For the touring-focused skier, a softshell pant may be the better option. Full waterproofing often is not necessary for ski-touring. Softshell pants breathe better for those long strenuous days, and are more flexible and comfortable. I use and love the Outdoor Research Iceline Versa Pant (women's and men's). It is extra high at the back, which makes it comfortable, keeps the pants in place and keeps your back warm. Another brilliant option is the Rab Defendor Pant, which has a slim fit, long leg length and a built-in belt. Both options are fleece-lined, have zippered bottom cuffs, fit outside boots and have crampon-reinforced leg patches.


Ski Gloves

The Outdoor Research Stormtracker Glove (men's and women's) keeps wind out, is water resistant, breathable, quick-drying and has a leather lining in the palm for better grip. It is also touch-screen compatible. A good choice for both touring- and downhill-focused backcountry skier.

If a thinner glove is needed – e.g. for the uphill push – the Outdoor Research PL Sensor range has options from thin liner to warmer. They can be used both as a liner and as a thinner (not water-resistant or windproof) glove option.

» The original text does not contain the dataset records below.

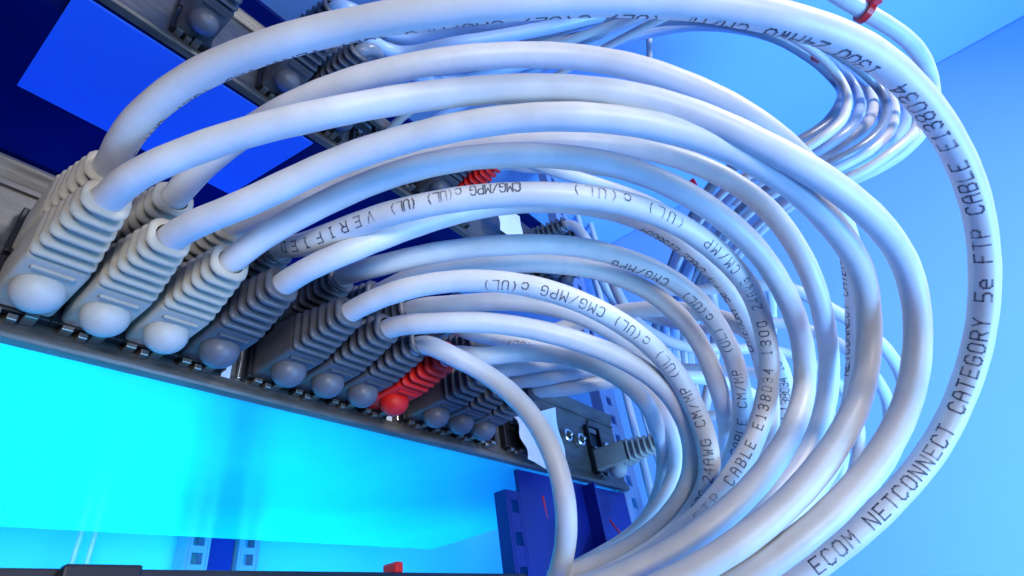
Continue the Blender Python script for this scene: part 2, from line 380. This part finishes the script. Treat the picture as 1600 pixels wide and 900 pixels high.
# ------------------------------------------------------------------ cables
def catmull(P, per=14):
    P = np.asarray(P); Q = np.vstack([2 * P[0] - P[1], P, 2 * P[-1] - P[-2]]); out = []
    for i in range(1, len(Q) - 2):
        p0, p1, p2, p3 = Q[i - 1:i + 3]
        t0 = 0; t1 = t0 + np.linalg.norm(p1 - p0) ** .5; t2 = t1 + np.linalg.norm(p2 - p1) ** .5; t3 = t2 + np.linalg.norm(p3 - p2) ** .5
        for t in np.linspace(t1, t2, per, endpoint=False):
            A1 = (t1 - t) / (t1 - t0) * p0 + (t - t0) / (t1 - t0) * p1; A2 = (t2 - t) / (t2 - t1) * p1 + (t - t1) / (t2 - t1) * p2; A3 = (t3 - t) / (t3 - t2) * p2 + (t - t2) / (t3 - t2) * p3
            B1 = (t2 - t) / (t2 - t0) * A1 + (t - t0) / (t2 - t0) * A2; B2 = (t3 - t) / (t3 - t1) * A2 + (t - t1) / (t3 - t1) * A3
            out.append((t2 - t) / (t2 - t1) * B1 + (t - t1) / (t2 - t1) * B2)
    out.append(P[-1]); return np.array(out)
def resample(p, step):
    d = np.linalg.norm(np.diff(p, axis=0), axis=1); s = np.concatenate([[0], np.cumsum(d)]); n = max(8, int(s[-1] / step))
    u = np.linspace(0, s[-1], n); return np.stack([np.interp(u, s, p[:, k]) for k in range(3)], 1)
def smooth(p, sig):
    k = np.exp(-.5 * (np.arange(-4 * sig, 4 * sig + 1) / sig) ** 2); k /= k.sum(); n = 4 * sig
    q = np.vstack([2 * p[0] - p[n:0:-1], p, 2 * p[-1] - p[-2:-n - 2:-1]])
    return np.stack([np.convolve(q[:, i], k, 'valid') for i in range(3)], 1)
FD = F * .0058
EXIT = .0370
PATHS = {}
def cable(key, label, px, start=None, kind=None, texts=(), rad=RAD, group='white network cables', jm=None, tilt=(0, 0), pre=(), post=(), ys=1.0, sig=5, width_scale=1.0):
    """px: (x, y, width in picture pixels) along the cable; the apparent width gives the true distance"""
    pts = []
    if start is not None:
        x, z = start; b = Matrix.Rotation(tilt[1], 3, 'Z') @ Matrix.Rotation(tilt[0], 3, 'X')
        if abs(z - ZH) < 1e-6: ys = .89
        for y in (-.029 * ys, -EXIT * ys, -EXIT * ys - .004): pts.append(np.array(Vector((x, 0, z)) + b @ Vector((0, y, 0))))
    W = np.array([q[2] for q in px], float) * width_scale
    # off the optical axis a wide lens widens a tube across the radial direction: undo that when reading distance from width
    for i_, w_ in enumerate(W):
        a, c = px[i_][:2]; q0 = px[max(i_ - 1, 0)]; q1 = px[min(i_ + 1, len(px) - 1)]
        tx, ty = q1[0] - q0[0], q1[1] - q0[1]; rx, ry = a - 800, c - 450; rr = math.hypot(rx, ry) + 1e-6
        ca = abs(-ty * rx + tx * ry) / (rr * (math.hypot(tx, ty) + 1e-6)); st = math.sqrt(ca * ca * (1 + (rr / F) ** 2) + 1 - ca * ca)
        w_ = w_ / st ** min(1, max(0, (a - 450) / 500))
        pts.append(at(a, c, F * 2 * (rad / RAD * .0029) / w_))
    pts = [np.array(q) for q in pre] + pts + [np.array(q) for q in post]
    p = catmull(pts); p = resample(p, .0012 if rad < .004 else .002); 
    if len(p) > 10 * sig: p = smooth(p, sig)
    PATHS[key] = (p, rad)
    base = Vector((start[0], 0, start[1])) if start is not None else Vector(p[0])
    t = empty('patch_cable', base, label, 'cable', group)
    if start is not None: plug(t, start[0], start[1], kind, tilt, ys)
    sv = np.arange(len(p)) * .0012
    wob = rad * (1 + .010 * np.sin(sv * 310 + len(label)) + .008 * np.sin(sv * 730 + 2 * len(label)))
    j = MB().tube(p - np.array(base), wob, 22).build('cable_jacket', jm or M_CABLE, t, True)
    for tx in texts:
        q = lettering(p, rad, **tx)
        if q.v: q = MB().add([np.array(v) - np.array(base) for v in q.v], q.f).build('printed_text', M_INK, j)
    return t
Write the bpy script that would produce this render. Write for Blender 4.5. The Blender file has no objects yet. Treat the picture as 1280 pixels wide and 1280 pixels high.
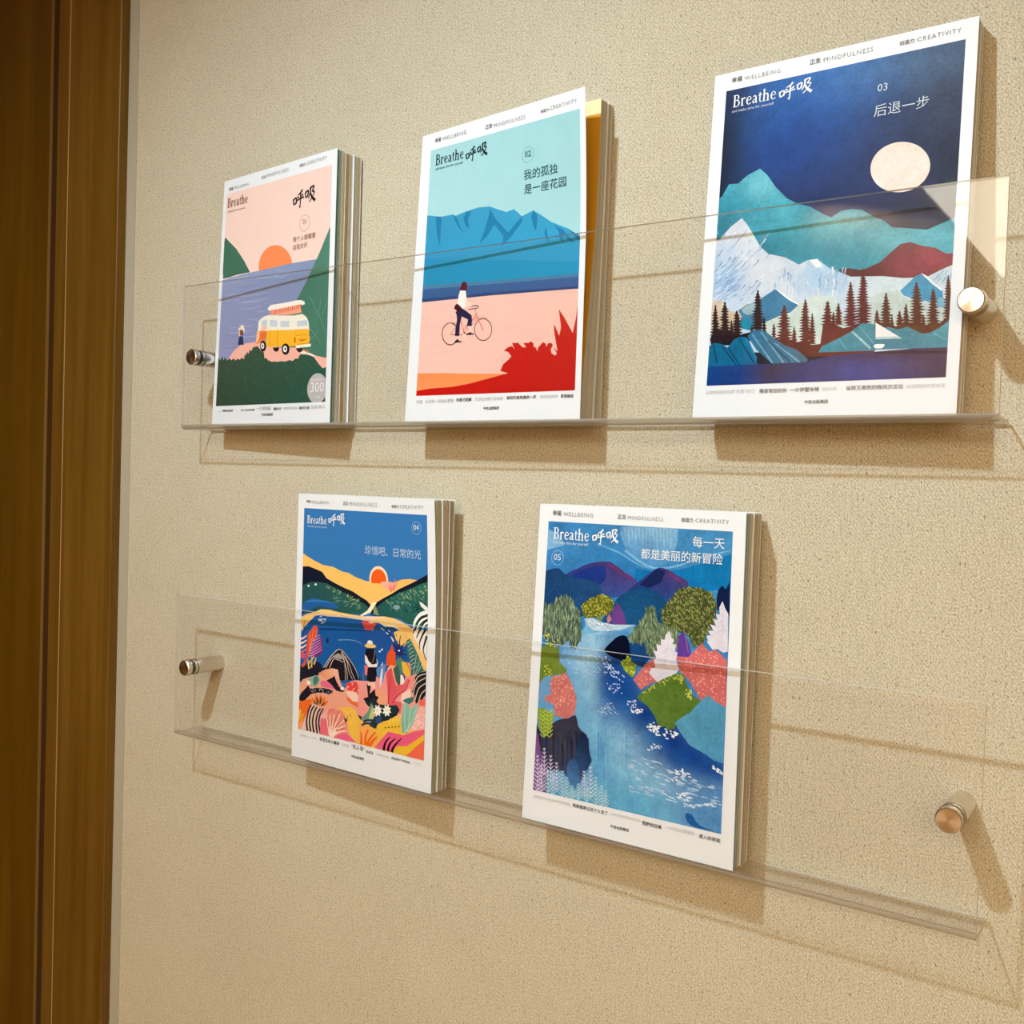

Snow Tents and 4-Season Tents

If you are planning to stay overnight, here are my picks for ski tents:

For a basecamp-style approach where you will not necessarily be moving your tent every day, the tunnel-shaped Mont Epoch (2-person tent) is great. It is spacious, has plenty of handy comfort features (pockets, ventilation options, snow flaps, etc.) and is sturdy for those windy, exposed nights in the Australian Alps. This tent is also great for the more touring-focused skier, because it is relatively lightweight (3.63kg) for its size and sturdiness. The Mont Epoch has one entrance, which can be positioned away from the wind to allow you to get air into the tent even in bad weather. The vestibule is spacious, and by digging a pit in the vestibule, you get space to comfortably put on or take off wet clothes and boil water.

If you are after something even lighter, the new Mont Dragonfly (2-person tent) is a dome-shaped 4-season tent at only 2.48kg. Its clever pole system makes it able to handle rough weather conditions and it is spacious enough to be able to move around a little on days the weather keeps you tent-bound. The tent has two entrances, with the ability to adjust the size of the opening to allow for ventilation without letting wind and weather inside the tent.